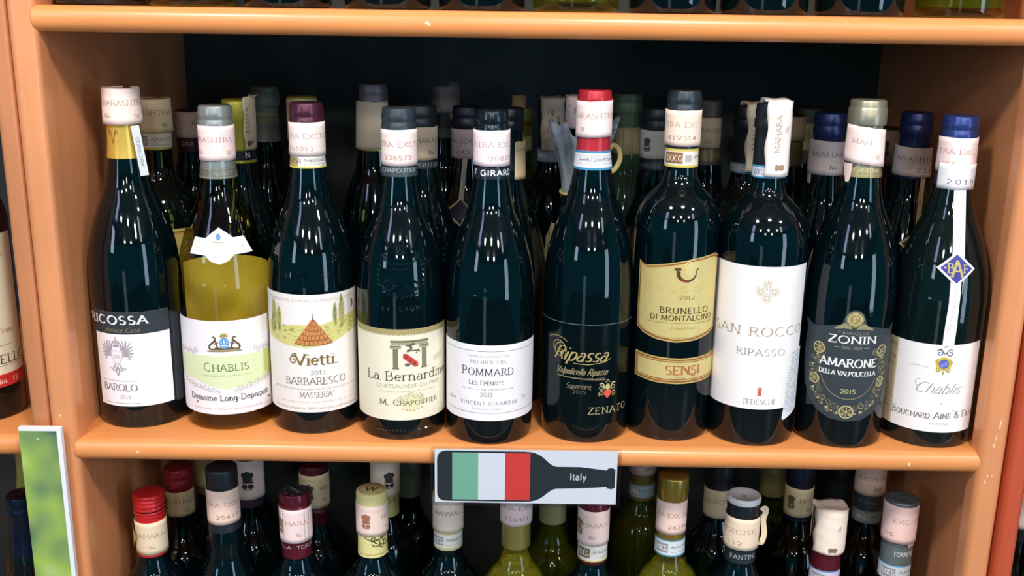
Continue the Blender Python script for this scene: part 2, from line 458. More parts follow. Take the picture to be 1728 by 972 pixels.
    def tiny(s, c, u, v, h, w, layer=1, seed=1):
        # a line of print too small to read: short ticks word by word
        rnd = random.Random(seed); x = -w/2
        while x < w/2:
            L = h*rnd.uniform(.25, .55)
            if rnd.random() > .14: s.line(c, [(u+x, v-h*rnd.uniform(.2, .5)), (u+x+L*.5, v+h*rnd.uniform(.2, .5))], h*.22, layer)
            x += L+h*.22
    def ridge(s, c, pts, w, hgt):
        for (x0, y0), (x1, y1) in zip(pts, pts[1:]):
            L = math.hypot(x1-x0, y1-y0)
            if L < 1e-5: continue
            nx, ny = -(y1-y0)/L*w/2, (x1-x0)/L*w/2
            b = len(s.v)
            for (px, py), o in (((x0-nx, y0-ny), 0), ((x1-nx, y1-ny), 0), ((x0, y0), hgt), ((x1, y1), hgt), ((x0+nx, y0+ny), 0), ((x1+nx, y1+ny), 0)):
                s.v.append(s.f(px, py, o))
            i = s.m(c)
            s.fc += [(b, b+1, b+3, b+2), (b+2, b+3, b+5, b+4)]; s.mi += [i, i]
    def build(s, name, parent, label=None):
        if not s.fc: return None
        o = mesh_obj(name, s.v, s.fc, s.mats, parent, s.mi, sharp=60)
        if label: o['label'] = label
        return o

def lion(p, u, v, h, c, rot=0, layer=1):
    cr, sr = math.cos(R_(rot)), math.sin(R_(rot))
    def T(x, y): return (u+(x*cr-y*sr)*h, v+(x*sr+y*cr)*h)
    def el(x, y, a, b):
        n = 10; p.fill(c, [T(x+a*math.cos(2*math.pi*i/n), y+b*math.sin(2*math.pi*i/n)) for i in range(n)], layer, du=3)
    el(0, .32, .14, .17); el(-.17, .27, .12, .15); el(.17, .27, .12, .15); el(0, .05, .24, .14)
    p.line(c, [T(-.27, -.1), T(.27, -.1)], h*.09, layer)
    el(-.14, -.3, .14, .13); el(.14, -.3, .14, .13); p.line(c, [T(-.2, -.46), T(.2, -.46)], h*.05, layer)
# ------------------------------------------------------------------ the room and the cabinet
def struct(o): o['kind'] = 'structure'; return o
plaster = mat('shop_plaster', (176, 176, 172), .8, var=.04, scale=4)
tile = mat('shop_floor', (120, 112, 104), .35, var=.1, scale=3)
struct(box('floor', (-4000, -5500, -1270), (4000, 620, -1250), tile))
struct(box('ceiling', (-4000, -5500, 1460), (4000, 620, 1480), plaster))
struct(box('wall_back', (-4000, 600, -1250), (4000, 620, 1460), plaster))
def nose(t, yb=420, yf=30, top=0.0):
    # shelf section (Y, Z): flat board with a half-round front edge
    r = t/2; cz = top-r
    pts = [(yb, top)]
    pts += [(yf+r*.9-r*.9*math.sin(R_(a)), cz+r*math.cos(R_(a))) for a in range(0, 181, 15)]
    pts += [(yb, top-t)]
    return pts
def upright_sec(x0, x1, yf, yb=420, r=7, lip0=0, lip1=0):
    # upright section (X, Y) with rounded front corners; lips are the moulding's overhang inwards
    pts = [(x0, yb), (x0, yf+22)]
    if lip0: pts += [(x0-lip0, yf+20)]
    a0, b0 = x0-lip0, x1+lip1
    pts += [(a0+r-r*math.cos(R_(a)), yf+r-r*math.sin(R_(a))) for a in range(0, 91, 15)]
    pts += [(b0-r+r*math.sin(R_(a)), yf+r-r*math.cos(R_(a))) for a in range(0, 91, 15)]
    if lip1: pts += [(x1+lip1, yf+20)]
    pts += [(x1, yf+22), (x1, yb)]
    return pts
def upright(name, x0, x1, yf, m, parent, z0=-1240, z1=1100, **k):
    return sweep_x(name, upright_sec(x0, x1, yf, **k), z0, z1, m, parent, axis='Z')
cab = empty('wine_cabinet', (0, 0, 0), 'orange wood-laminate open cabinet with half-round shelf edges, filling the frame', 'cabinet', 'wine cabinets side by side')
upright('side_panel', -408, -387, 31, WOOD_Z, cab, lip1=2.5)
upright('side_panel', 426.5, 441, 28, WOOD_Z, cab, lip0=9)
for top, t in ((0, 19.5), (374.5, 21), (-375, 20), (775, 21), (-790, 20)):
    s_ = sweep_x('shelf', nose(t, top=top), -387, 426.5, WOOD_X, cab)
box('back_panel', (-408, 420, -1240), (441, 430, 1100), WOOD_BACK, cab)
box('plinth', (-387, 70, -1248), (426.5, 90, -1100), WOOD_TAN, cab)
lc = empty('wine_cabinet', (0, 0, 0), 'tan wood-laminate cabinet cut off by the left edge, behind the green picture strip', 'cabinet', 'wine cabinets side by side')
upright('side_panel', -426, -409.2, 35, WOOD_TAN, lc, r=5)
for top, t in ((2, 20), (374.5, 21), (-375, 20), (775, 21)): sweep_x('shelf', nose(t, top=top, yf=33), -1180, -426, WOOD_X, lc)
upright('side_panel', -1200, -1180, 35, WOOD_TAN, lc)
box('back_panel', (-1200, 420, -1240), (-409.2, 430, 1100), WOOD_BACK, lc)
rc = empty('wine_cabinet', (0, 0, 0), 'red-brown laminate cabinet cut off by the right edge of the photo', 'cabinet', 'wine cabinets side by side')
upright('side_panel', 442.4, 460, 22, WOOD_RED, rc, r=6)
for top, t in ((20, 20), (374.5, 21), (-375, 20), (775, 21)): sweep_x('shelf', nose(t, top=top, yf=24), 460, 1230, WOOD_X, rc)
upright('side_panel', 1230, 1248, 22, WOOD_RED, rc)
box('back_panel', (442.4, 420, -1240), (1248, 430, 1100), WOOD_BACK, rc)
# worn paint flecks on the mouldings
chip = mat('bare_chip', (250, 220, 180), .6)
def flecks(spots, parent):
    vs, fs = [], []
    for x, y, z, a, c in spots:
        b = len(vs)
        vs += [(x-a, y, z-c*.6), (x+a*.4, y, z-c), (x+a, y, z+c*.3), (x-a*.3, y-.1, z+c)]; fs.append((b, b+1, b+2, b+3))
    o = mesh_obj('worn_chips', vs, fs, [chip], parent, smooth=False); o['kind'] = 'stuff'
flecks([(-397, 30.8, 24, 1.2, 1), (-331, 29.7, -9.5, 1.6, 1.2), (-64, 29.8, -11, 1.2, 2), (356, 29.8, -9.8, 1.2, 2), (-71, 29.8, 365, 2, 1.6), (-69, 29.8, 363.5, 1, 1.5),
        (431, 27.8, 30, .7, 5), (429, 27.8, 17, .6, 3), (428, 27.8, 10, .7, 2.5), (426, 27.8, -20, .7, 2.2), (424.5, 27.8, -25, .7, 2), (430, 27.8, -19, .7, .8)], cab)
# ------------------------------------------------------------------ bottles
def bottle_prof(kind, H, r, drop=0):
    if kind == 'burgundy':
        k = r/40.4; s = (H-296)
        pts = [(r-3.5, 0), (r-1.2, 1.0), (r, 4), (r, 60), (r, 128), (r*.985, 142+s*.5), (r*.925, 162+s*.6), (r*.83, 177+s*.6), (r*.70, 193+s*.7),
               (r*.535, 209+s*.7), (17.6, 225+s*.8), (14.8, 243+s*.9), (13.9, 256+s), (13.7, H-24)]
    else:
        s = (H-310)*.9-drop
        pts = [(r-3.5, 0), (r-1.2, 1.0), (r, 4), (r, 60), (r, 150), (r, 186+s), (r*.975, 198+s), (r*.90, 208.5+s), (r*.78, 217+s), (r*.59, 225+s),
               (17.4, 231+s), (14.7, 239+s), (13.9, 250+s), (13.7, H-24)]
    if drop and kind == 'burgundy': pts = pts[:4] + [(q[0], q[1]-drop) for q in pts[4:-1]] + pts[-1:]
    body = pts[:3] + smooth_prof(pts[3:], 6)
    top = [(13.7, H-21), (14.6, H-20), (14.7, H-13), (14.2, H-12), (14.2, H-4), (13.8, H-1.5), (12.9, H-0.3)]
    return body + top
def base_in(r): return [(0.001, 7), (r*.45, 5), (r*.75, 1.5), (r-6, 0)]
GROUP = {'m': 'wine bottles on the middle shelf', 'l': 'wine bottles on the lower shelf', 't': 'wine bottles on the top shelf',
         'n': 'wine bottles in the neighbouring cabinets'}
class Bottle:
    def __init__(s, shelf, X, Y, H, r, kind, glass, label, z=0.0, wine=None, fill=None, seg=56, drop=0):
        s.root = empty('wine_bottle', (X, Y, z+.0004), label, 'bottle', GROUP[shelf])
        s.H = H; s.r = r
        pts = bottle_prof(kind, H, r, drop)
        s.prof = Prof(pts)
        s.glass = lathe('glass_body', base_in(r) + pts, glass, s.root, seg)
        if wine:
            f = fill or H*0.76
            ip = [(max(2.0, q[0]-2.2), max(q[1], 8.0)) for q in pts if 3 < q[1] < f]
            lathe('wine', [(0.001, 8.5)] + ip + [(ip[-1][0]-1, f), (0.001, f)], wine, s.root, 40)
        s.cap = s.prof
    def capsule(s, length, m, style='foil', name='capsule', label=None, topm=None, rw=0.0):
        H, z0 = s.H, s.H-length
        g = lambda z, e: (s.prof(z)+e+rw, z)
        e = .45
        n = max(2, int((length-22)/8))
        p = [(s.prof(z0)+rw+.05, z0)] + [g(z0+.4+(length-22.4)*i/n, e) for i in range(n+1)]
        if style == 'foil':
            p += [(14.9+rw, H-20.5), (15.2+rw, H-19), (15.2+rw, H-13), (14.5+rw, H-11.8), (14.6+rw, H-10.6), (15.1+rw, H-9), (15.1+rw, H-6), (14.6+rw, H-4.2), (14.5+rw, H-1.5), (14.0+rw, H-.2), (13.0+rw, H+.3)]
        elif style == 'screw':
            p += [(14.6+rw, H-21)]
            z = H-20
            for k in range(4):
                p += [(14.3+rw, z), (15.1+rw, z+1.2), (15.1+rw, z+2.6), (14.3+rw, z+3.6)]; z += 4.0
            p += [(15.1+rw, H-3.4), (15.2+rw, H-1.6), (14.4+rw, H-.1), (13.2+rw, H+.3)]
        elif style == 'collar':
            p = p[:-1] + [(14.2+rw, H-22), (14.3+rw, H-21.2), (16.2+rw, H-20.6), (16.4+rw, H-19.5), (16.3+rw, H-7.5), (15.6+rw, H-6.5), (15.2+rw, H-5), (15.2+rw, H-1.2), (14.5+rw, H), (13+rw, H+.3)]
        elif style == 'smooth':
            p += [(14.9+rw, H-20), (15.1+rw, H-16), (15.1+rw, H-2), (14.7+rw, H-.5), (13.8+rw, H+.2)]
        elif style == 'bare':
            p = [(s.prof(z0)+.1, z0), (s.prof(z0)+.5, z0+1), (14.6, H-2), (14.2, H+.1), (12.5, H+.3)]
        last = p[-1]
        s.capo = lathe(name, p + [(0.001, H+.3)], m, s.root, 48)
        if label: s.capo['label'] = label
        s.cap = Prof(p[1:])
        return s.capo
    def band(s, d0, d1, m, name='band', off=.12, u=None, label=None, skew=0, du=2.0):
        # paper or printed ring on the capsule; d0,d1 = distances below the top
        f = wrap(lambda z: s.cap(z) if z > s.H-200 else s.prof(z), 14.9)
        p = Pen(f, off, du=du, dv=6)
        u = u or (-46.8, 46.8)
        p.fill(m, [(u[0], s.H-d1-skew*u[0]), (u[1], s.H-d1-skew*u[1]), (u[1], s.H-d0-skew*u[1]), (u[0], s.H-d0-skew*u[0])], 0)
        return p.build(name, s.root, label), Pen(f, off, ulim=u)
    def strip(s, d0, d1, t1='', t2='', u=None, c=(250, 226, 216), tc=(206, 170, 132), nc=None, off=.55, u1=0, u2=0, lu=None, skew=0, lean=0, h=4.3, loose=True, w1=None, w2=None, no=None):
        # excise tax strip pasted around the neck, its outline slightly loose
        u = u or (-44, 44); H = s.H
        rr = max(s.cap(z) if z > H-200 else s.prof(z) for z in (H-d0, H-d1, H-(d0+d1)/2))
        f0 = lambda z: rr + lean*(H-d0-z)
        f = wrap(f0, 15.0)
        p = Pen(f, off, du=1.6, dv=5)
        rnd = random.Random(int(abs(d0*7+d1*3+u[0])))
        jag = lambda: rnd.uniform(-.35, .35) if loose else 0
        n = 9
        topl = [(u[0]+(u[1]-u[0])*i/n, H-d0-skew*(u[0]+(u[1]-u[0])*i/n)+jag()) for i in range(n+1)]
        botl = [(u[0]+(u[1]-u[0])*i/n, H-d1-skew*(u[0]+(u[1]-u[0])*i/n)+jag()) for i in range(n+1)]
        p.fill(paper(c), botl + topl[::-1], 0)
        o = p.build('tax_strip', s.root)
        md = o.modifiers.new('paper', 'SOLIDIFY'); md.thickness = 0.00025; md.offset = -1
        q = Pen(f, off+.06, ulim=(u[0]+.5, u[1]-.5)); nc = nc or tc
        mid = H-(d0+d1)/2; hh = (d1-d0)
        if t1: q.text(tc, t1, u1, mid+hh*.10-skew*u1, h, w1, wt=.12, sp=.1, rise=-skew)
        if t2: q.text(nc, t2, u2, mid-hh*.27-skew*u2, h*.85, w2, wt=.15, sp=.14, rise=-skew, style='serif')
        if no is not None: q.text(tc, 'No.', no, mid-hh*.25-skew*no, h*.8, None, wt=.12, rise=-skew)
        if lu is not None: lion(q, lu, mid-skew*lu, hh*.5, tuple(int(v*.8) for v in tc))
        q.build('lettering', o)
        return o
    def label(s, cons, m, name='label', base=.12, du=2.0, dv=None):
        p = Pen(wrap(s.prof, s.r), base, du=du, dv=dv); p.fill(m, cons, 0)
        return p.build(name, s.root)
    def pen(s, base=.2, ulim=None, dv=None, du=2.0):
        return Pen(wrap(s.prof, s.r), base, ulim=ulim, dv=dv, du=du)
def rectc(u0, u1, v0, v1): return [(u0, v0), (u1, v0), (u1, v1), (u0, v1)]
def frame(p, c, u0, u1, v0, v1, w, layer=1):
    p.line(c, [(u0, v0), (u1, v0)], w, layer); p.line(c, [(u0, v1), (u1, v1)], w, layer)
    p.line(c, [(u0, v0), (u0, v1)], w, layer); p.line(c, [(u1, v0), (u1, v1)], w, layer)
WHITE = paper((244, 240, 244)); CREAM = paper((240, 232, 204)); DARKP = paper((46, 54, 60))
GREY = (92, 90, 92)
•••
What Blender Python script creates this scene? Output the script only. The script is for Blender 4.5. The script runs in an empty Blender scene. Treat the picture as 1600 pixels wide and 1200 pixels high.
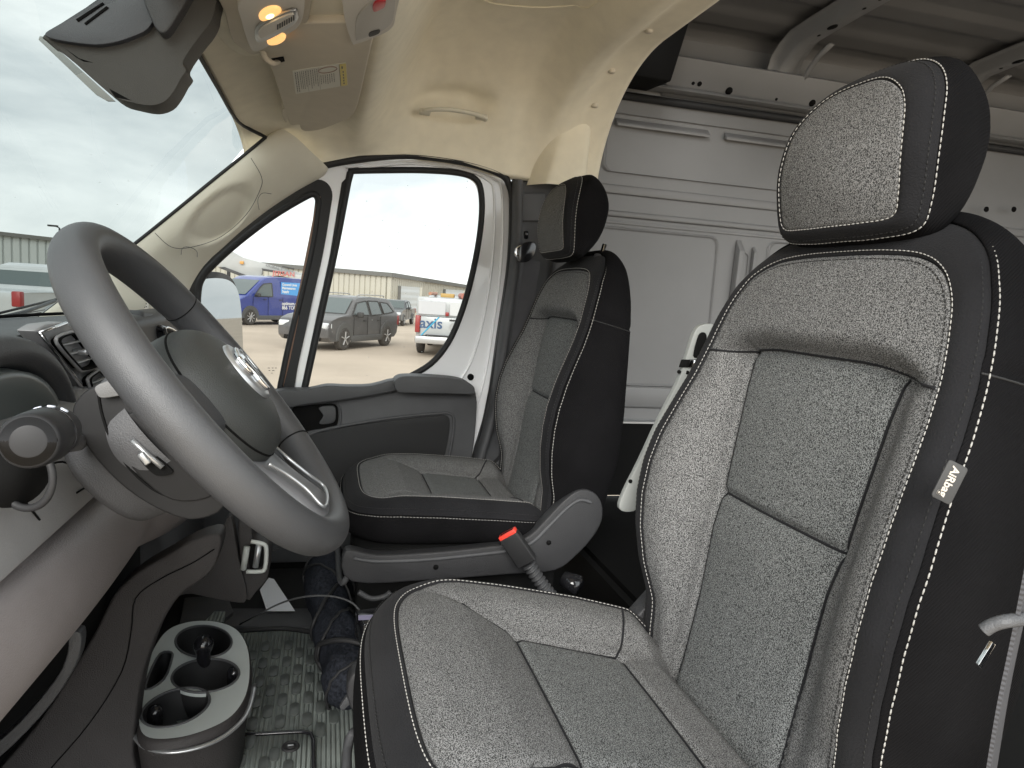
•••
- [PROBLEM STATEMENT]
Set out every line from the material that contains the string "Python".

- [PROBLEM SOLUTION]
Continue the Blender Python script for this scene: part 2, from line 458. More parts follow. Take the picture to be 1728 by 972 pixels.
What Blender Python script creates this scene? Output the script only. The script is for Blender 4.5. The script runs in an empty Blender scene. Treat the picture as 1600 pixels wide and 1200 pixels high.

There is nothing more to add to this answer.